Fireside Musings, "Maniac" & Chaos Theory

As the class sat huddled around the dying fire, the starlight piercing through the cold November night, Kip asked us about the relationship between joy and suffering.

"Must there be prerequisite suffering to fully understand joy?"

Is suffering the only measure from which we contrast joy?

A classmate suggested that humans are capable of comprehending joy as a concept independent of suffering. Humans can acknowledge beauty, happiness, gratitude without having endured the opposite- brokenness, mourning, and taking things for granted. It depends on the willingness of an individual to recognize the good for what it is.

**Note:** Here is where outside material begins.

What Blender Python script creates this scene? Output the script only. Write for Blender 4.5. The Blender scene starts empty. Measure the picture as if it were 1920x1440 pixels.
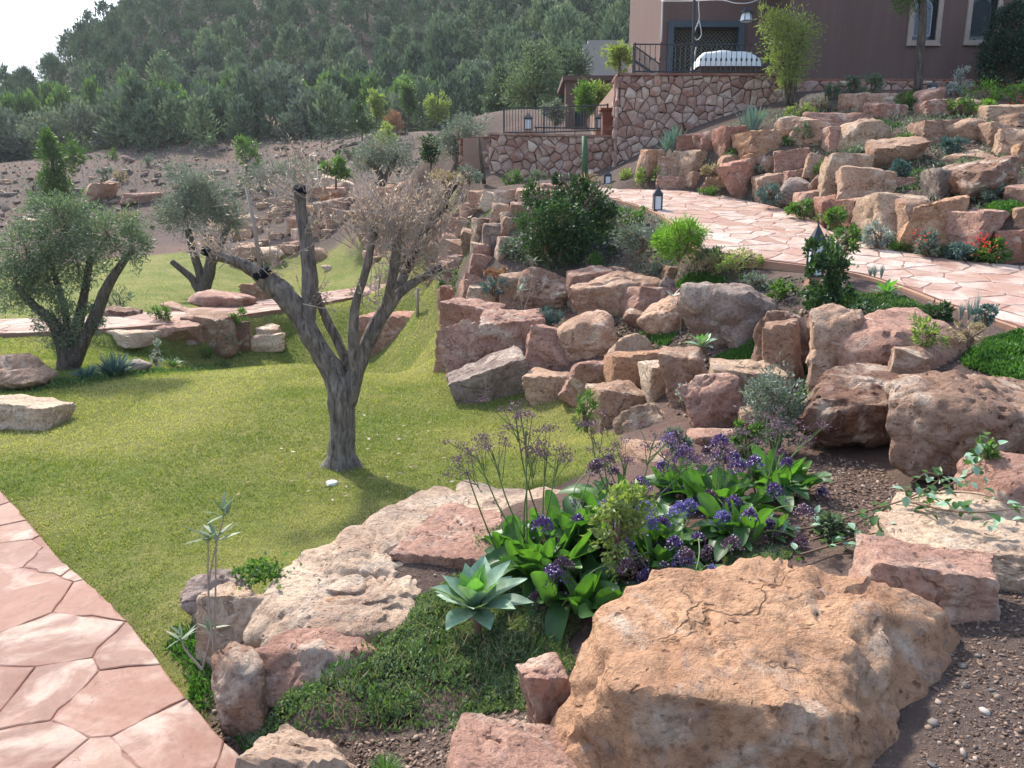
import bpy, bmesh, math, random
import numpy as np
from mathutils import Vector, Matrix

# ------------------------------------------------------------------ camera, sky, sun, exposure
SC = bpy.context.scene
COL = SC.collection
FPX, CAMZ, PITCH = 1450.0, 2.2, math.radians(12.45)
cam_d = bpy.data.cameras.new('camera'); cam = bpy.data.objects.new('camera', cam_d); COL.objects.link(cam)
cam.location = (0, 0, CAMZ); cam.rotation_euler = (math.pi/2 - PITCH, 0, 0)
cam_d.sensor_width = 36; cam_d.lens = 36*FPX/1920; cam_d.clip_start = 0.05; cam_d.clip_end = 6000
SC.camera = cam
SUN_AZ, SUN_EL = math.radians(-34), math.radians(47)      # azimuth from +Y, negative to the left
world = bpy.data.worlds.new('World'); SC.world = world; world.use_nodes = True
wn = world.node_tree.nodes; wl = world.node_tree.links
sky = wn.new('ShaderNodeTexSky'); sky.sky_type = 'NISHITA'; sky.sun_disc = False
sky.sun_elevation = SUN_EL; sky.sun_rotation = SUN_AZ % (2*math.pi)
sky.air_density = 1.2; sky.dust_density = 3.0; sky.ozone_density = 1.0; sky.altitude = 900
bg = wn['Background']; bg.inputs['Strength'].default_value = 0.15; wl.new(sky.outputs['Color'], bg.inputs['Color'])
sun_d = bpy.data.lights.new('sun', 'SUN'); sun_d.energy = 3.9; sun_d.angle = math.radians(4.0); sun_d.color = (1, .935, .83)
sun = bpy.data.objects.new('sun', sun_d); COL.objects.link(sun)
TO_SUN = Vector((math.sin(SUN_AZ)*math.cos(SUN_EL), math.cos(SUN_AZ)*math.cos(SUN_EL), math.sin(SUN_EL)))
sun.rotation_euler = TO_SUN.to_track_quat('Z', 'Y').to_euler(); sun.location = (-20, 20, 40)
SC.view_settings.view_transform = 'Standard'; SC.view_settings.look = 'None'
SC.view_settings.exposure = 1.5; SC.view_settings.gamma = 1.0; SC.view_settings.use_curve_mapping = False
SC.render.engine = 'CYCLES'
SC.cycles.use_denoising = True
SC.cycles.max_bounces = 6; SC.cycles.diffuse_bounces = 3; SC.cycles.glossy_bounces = 2
SC.cycles.transmission_bounces = 4; SC.cycles.transparent_max_bounces = 6; SC.cycles.volume_bounces = 0

rng = np.random.default_rng(7)

# ------------------------------------------------------------------ helpers
CF = np.array([0, math.cos(PITCH), -math.sin(PITCH)]); CU = np.array([0, math.sin(PITCH), math.cos(PITCH)])
def ray(px, py):
    return np.array([(px-960)/FPX, 0, 0]) + CU*((720-py)/FPX) + CF
def P(px, py, Y):
    d = ray(px, py); t = Y/d[1]
    return np.array([d[0]*t, Y, CAMZ + d[2]*t])
def on_plane(px, py, a, b):            # meets z = a + b*y
    d = ray(px, py); t = (a-CAMZ)/(d[2]-b*d[1])
    return np.array([d[0]*t, d[1]*t, CAMZ + d[2]*t])
def sstep(a, b, x):
    t = np.clip((x-a)/(b-a), 0, 1); return t*t*(3-2*t)
def unit(v):
    return v/np.maximum(np.linalg.norm(v, axis=-1, keepdims=True), 1e-9)

def _hash(ix, iy, iz, seed):
    h = (ix*374761393 + iy*668265263 + iz*2147483647 + seed*1274126177) & 0xffffffff
    h = ((h ^ (h >> 13))*1274126177) & 0xffffffff
    h = ((h ^ (h >> 16))*2246822519) & 0xffffffff
    return ((h ^ (h >> 15)) & 0xffff)/65535.0
def noise3(p, seed=0):
    p = np.asarray(p, float); i = np.floor(p).astype(np.int64); f = p-i
    u = f*f*f*(f*(f*6-15)+10); r = 0
    for dx in (0, 1):
        for dy in (0, 1):
            for dz in (0, 1):
                w = (u[:, 0] if dx else 1-u[:, 0])*(u[:, 1] if dy else 1-u[:, 1])*(u[:, 2] if dz else 1-u[:, 2])
                r = r + w*_hash(i[:, 0]+dx, i[:, 1]+dy, i[:, 2]+dz, seed)
    return r*2-1
def fbm(p, oct=4, seed=0, gain=.5):
    a, r, s = 1.0, 0, 0
    for o in range(oct):
        r = r + a*noise3(p*(2.03**o)+o*17.3, seed+o); s += a; a *= gain
    return r/s
def cellnoise(p, seed=0):              # distance to the nearest feature point
    p = np.asarray(p, float); i = np.floor(p).astype(np.int64); best = np.full(len(p), 9.0)
    for dx in (-1, 0, 1):
        for dy in (-1, 0, 1):
            for dz in (-1, 0, 1):
                c = i+np.array([dx, dy, dz])
                q = np.stack([c[:, k]+_hash(c[:, 0], c[:, 1], c[:, 2], seed+k*7+1) for k in range(3)], 1)
                best = np.minimum(best, ((q-p)**2).sum(1))
    return np.sqrt(best)

def mesh_np(name, V, F, smooth=False, attr=None):
    me = bpy.data.meshes.new(name); V = np.asarray(V, np.float32); F = np.asarray(F, np.int32)
    m, k = F.shape
    me.vertices.add(len(V)); me.vertices.foreach_set('co', V.ravel())
    me.loops.add(m*k); me.loops.foreach_set('vertex_index', F.ravel())
    me.polygons.add(m); me.polygons.foreach_set('loop_start', np.arange(0, m*k, k, dtype=np.int32))
    if smooth: me.polygons.foreach_set('use_smooth', np.ones(m, bool))
    if attr is not None:
        for kx, val in attr.items():
            at = me.attributes.new(kx, 'FLOAT', 'POINT'); at.data.foreach_set('value', np.asarray(val, np.float32))
    me.update(calc_edges=True); return me
def mesh_py(name, V, F, smooth=False):
    me = bpy.data.meshes.new(name); me.from_pydata([tuple(map(float, v)) for v in V], [], [tuple(f) for f in F])
    if smooth: me.polygons.foreach_set('use_smooth', np.ones(len(me.polygons), bool))
    me.update(); return me
def tag(o, label=None, cat=None, group=None, kind=None):
    if label: o['label'] = label
    if cat: o['category'] = cat
    if group: o['group'] = group
    if kind: o['kind'] = kind
    return o
def obj(name, me, mat=None, parent=None, loc=None, label=None, cat=None, group=None, kind=None):
    o = bpy.data.objects.new(name, me); COL.objects.link(o)
    if mat is not None and me is not None and len(me.materials) == 0: me.materials.append(mat)
    if parent is not None: o.parent = parent
    if loc is not None: o.location = tuple(map(float, loc))
    return tag(o, label, cat, group, kind)
def empty(name, loc, label, cat, group=None, rz=0):
    o = bpy.data.objects.new(name, None); COL.objects.link(o); o.empty_display_size = .2
    o.location = tuple(map(float, loc)); o.rotation_euler[2] = rz
    return tag(o, label, cat, group)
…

Another classmate responded that, even within this conceptual framework, a comparison must yet be drawn among the joys, if not to compare them with suffering. A child’s laugh is joyful, but is as joyful as the thrill of a wedding day? A hierarchy is still essential to gauge a greater joy as distinguishable from a lesser joy. In this light, she suggested, would not a lesser joy be seen as suffering in comparison with the greatest joy ever known?
Perhaps humans are drawn to insist upon the relationship between the two because it gives intrinsic meaning to suffering and pain. If pain serves to shed new perspective on life, to differentiate the bad from the good, then suffering is worthwhile. A character from the show, “Maniac” which explores these themes comes to mind. Annie Landsberg, a troubled woman failing to grief the loss of her beloved sister, suppresses her grief through substance use and a bitter persona of sarcasm. “There is no plan or pattern to the universe, it’s just chaos,” is her declaration and mantra. This is a projection of chaos theory, or the idea that suffering, or anything in life does not have some great penultimate meaning. This theory is ridden with nihilistic worldviews.

Over the course of the show, however, as she comes to terms with death and is released from debilitating guilt, she decides, in the end, that "this isn't just coincidence... maybe the universe isn't total chaos..." Is it the newfound experience of joy in friendship which gives her the much-needed distance between the suffering she was entrenched in? Is the joy only joyful because of the horrific suffering she endured? Would someone else who experienced the same joy not feel as joyful because they did not have a palate for pain?


Are humans simply terrified of meaningless pain, leading them to search for meaning in the most chaotic, dysfunctional, painful aspects of human existence: loss, trauma, and brokenness?


Is the joy-suffering question a false dichotomy? Can joy prevail in spite of suffering, making it possible to endure?